COLLECTED DATA:

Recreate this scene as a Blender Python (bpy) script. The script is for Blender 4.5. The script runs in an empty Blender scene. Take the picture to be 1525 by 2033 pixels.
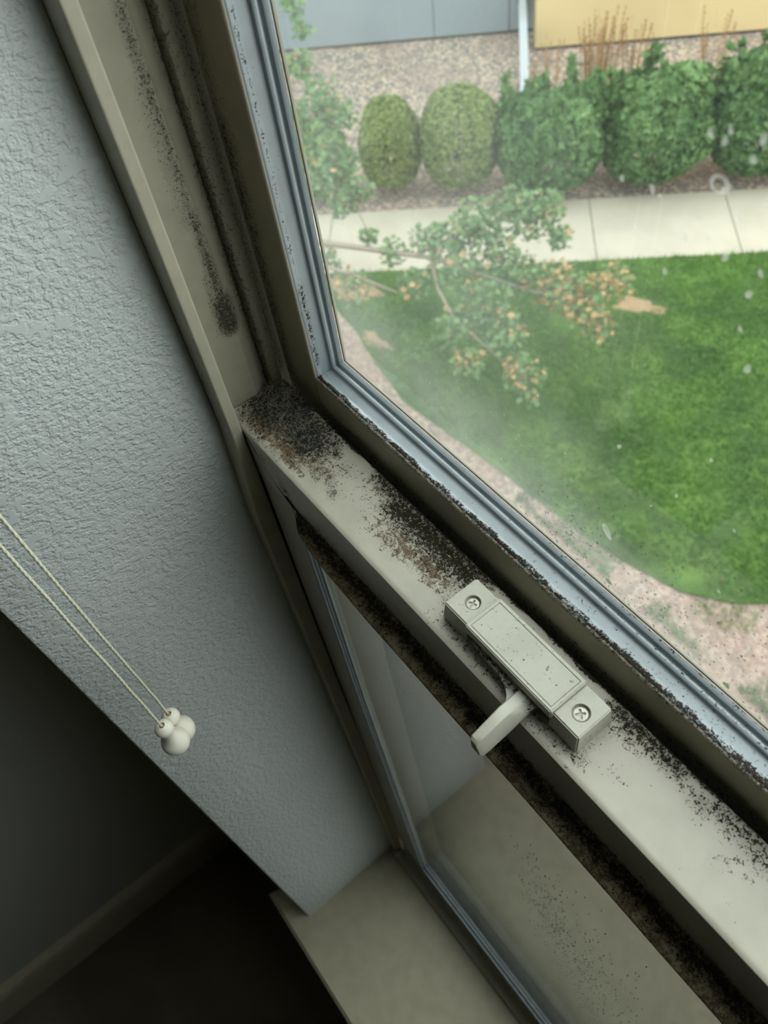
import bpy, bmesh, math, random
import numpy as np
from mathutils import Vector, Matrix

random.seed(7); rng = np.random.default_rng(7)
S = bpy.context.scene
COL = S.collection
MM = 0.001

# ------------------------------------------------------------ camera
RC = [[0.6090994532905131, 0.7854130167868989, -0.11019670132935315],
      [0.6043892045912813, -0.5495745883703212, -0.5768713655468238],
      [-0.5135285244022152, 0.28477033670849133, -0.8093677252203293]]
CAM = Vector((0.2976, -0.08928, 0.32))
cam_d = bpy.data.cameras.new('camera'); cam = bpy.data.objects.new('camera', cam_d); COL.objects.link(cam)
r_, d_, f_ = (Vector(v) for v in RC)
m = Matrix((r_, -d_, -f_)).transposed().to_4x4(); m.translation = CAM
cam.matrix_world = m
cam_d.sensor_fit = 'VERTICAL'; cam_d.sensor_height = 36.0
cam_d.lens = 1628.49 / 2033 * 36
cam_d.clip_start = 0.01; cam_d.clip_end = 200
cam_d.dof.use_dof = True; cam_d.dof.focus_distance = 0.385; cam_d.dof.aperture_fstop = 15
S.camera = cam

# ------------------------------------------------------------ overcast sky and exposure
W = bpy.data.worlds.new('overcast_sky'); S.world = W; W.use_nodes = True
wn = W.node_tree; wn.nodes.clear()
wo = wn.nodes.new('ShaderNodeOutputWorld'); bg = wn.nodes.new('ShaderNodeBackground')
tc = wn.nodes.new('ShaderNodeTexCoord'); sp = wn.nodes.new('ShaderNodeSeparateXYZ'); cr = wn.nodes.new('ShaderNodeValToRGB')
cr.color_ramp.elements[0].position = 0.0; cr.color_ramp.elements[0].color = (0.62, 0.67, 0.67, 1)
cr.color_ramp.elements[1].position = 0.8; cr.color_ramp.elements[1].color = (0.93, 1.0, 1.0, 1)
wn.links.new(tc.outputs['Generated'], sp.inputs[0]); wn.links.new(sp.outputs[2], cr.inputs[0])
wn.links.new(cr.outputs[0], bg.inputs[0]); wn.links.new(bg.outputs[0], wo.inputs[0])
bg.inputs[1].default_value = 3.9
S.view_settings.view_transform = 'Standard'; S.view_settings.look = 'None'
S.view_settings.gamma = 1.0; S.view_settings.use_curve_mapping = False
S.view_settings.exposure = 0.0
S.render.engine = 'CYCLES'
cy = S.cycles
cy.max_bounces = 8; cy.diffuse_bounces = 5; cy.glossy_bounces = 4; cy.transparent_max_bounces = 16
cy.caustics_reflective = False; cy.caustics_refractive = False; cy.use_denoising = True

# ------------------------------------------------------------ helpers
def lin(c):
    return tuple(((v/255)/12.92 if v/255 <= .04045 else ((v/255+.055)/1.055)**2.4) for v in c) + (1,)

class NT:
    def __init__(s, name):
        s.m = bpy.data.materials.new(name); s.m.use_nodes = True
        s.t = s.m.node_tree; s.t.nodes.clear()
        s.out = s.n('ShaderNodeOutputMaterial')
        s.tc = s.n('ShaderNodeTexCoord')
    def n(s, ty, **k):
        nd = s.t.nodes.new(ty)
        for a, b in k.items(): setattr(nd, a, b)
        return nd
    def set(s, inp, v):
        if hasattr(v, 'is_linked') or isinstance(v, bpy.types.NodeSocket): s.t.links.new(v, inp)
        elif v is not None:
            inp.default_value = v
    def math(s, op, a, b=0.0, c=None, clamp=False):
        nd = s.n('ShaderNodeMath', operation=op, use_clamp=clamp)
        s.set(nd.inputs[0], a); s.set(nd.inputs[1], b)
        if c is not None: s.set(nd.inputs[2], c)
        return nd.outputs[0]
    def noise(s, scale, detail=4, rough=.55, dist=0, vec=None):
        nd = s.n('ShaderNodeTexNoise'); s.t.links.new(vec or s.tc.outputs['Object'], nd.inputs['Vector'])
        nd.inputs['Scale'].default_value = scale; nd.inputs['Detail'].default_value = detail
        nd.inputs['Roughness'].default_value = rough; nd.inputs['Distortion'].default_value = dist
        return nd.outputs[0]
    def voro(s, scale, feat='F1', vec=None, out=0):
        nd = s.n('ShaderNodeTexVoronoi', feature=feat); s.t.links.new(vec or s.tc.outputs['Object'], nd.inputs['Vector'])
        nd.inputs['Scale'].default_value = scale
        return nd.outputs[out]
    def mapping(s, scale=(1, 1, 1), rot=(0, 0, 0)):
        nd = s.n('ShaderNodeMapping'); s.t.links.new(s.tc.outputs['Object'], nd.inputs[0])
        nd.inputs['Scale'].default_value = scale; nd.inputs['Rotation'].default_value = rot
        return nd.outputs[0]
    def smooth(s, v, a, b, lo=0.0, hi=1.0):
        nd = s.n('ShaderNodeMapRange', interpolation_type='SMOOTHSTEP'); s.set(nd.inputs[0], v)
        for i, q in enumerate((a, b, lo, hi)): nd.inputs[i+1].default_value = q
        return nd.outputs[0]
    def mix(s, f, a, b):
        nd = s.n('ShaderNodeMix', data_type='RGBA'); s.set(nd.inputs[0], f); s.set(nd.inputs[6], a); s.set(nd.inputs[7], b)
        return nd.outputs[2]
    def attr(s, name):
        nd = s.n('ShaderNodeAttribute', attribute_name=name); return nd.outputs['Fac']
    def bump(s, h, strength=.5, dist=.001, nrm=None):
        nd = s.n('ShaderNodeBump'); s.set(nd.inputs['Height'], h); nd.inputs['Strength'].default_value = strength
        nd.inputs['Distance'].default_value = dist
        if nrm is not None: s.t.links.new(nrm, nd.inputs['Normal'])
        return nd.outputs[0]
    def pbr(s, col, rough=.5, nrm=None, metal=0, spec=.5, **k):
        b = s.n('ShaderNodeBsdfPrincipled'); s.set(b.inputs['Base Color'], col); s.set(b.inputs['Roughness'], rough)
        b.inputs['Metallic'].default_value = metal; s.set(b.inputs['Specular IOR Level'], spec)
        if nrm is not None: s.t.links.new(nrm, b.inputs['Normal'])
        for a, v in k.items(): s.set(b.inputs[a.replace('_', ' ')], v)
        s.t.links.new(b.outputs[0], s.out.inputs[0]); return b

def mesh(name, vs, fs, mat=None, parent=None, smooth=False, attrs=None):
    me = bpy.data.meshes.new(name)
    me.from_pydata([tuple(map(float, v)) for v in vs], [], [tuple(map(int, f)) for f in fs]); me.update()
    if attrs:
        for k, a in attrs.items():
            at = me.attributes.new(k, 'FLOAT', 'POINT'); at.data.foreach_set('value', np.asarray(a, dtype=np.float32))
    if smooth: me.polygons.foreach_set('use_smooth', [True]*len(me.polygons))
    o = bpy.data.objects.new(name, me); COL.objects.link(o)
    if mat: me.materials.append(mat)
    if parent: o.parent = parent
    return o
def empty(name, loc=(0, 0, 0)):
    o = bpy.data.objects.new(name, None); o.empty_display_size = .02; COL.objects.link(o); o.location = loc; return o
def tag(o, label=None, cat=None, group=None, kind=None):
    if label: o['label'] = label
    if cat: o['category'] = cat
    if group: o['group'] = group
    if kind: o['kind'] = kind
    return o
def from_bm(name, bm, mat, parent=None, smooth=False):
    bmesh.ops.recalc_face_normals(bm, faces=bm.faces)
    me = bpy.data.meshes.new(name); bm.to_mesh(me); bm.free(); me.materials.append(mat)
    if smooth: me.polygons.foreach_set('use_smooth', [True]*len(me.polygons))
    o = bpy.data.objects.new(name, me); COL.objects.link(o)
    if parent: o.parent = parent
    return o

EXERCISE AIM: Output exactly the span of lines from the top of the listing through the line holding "S.camera = cam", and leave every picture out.

TASK RESPONSE:
Recreate this scene as a Blender Python (bpy) script. The script is for Blender 4.5. The script runs in an empty Blender scene. Take the picture to be 1525 by 2033 pixels.
import bpy, bmesh, math, random
import numpy as np
from mathutils import Vector, Matrix

random.seed(7); rng = np.random.default_rng(7)
S = bpy.context.scene
COL = S.collection
MM = 0.001

# ------------------------------------------------------------ camera
RC = [[0.6090994532905131, 0.7854130167868989, -0.11019670132935315],
      [0.6043892045912813, -0.5495745883703212, -0.5768713655468238],
      [-0.5135285244022152, 0.28477033670849133, -0.8093677252203293]]
CAM = Vector((0.2976, -0.08928, 0.32))
cam_d = bpy.data.cameras.new('camera'); cam = bpy.data.objects.new('camera', cam_d); COL.objects.link(cam)
r_, d_, f_ = (Vector(v) for v in RC)
m = Matrix((r_, -d_, -f_)).transposed().to_4x4(); m.translation = CAM
cam.matrix_world = m
cam_d.sensor_fit = 'VERTICAL'; cam_d.sensor_height = 36.0
cam_d.lens = 1628.49 / 2033 * 36
cam_d.clip_start = 0.01; cam_d.clip_end = 200
cam_d.dof.use_dof = True; cam_d.dof.focus_distance = 0.385; cam_d.dof.aperture_fstop = 15
S.camera = cam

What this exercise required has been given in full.